For a training set X of \(m\) samples, each sample have \(n\) features. \(y\) is the responder. Both X and y can be written in matrix form as:

\[X = \begin{bmatrix} x^{1}_{1}&x^{1}_{2}&x^{1}_{3}&\cdots&x^{1}_{n}\\ x^{2}_{1}&x^{2}_{2}&x^{2}_{3}&\cdots&x^{2}_{n}\\ \vdots&\vdots&\vdots&\ddots&\vdots\\ x^{m}_{1}&x^{m}_{2}&x^{m}_{3}&\cdots&x^{m}_{n}\\ \end{bmatrix} = \begin{bmatrix} x^{(1)^T}\\ x^{(2)^T}\\ x^{(3)^T}\\ \vdots\\ x^{(m)^T} \end{bmatrix} \ where\ x^i_j \in \mathbf{R} \\ y = \begin{bmatrix} y_1\\ y_2\\ \vdots\\ y_m \end{bmatrix} \ where\ y_i \in \left\{ {0, 1}\right\}\]

We have log likelihood of logistic regression:

\[l(\theta) = \sum\limits_{i=1}^{m}[y^{(i)}ln\ h(x^{(i)}) + (1 - y^{(i)})ln(1 - h(x^{(i)})]\]

Where \(h(x^{(i)})\) is sigmoid function of \(x^{(i)}\)

\[h(x^{(i)}) = \frac{1}{1 + e^{-\theta^Tx^{(i)}}}\]

In order to maximize \(l(\theta)\), I use Newton method to find \(\theta\).
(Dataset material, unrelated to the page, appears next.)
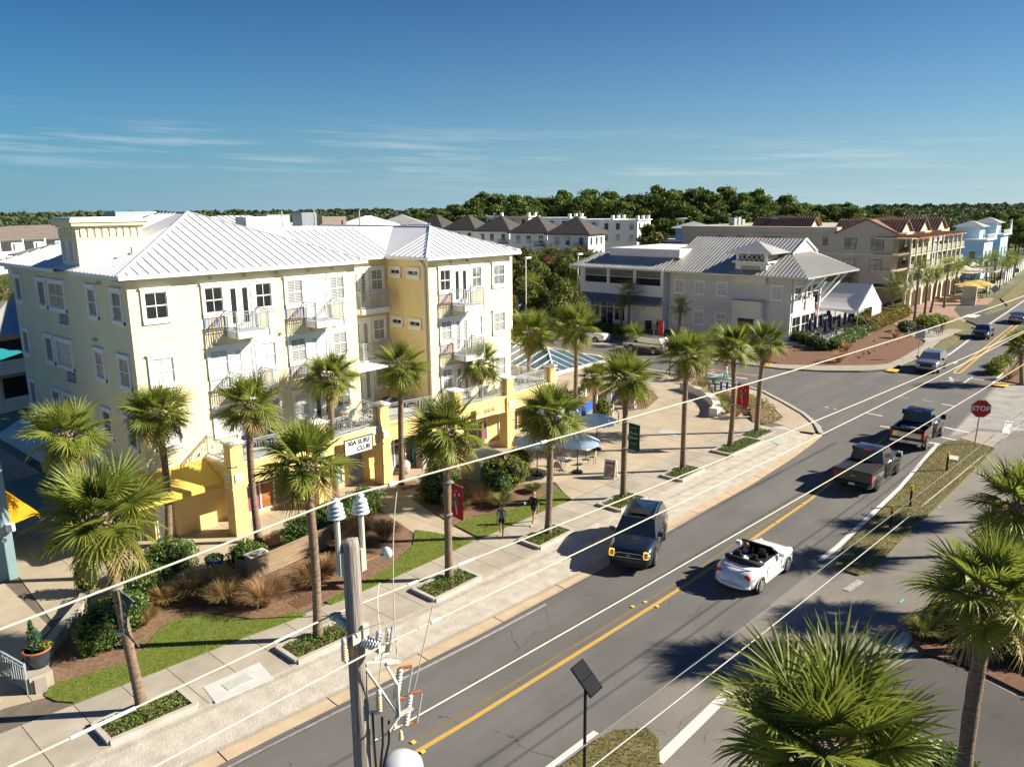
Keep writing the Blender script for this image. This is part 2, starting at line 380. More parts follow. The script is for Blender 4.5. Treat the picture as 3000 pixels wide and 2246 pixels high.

We have:

\[\theta := \theta - H^{-1} \nabla_{\theta} l(\theta)\]

Where H is Hessian matrix:

\[H_{i,j} = \frac{\partial^2l(\theta)}{\partial \theta_i \partial \theta_j}\]

and \( \nabla_{\theta}l(\theta)\) is the vector of partial derivatives of \(l(\theta)\) with respect to the \(\theta\)

\[\nabla_{\theta}l(\theta) = \begin{bmatrix} \frac{\partial l(\theta)}{\partial \theta_1}\\ \frac{\partial l(\theta)}{\partial \theta_2}\\ \cdots\\ \frac{\partial l(\theta)}{\partial \theta_m}\\ \end{bmatrix}\]

The matrix form of \(H_{i,j}\) is:

\[H = X'SX\]

here S is the matrix of:

\[S = \begin{bmatrix} h(x^{(1)})(1 - h(x^{(1)})&0&\cdots&0 \\ 0&h(x^{(2)})(1 - h(x^{(2)})&\cdots&0 \\ \vdots&\vdots&\ddots&\vdots \\ 0&0&\cdots&h(x^{(m)})(1 - h(x^{(m)})) \end{bmatrix}\]

Having all the thing I need, let implement it! For simplicity, I have used Matlab to calculate the above equation

function theta = newton(X, y, theta)
  dl = (y - sigmoid(X * theta))' * X;
  S = diag((sigmoid(X * theta) - 1) .* sigmoid(X * theta));
  h = X' * S * X;
  theta = theta - inv(h) * dl';

P/S: using MathJax for Latex is so convenience!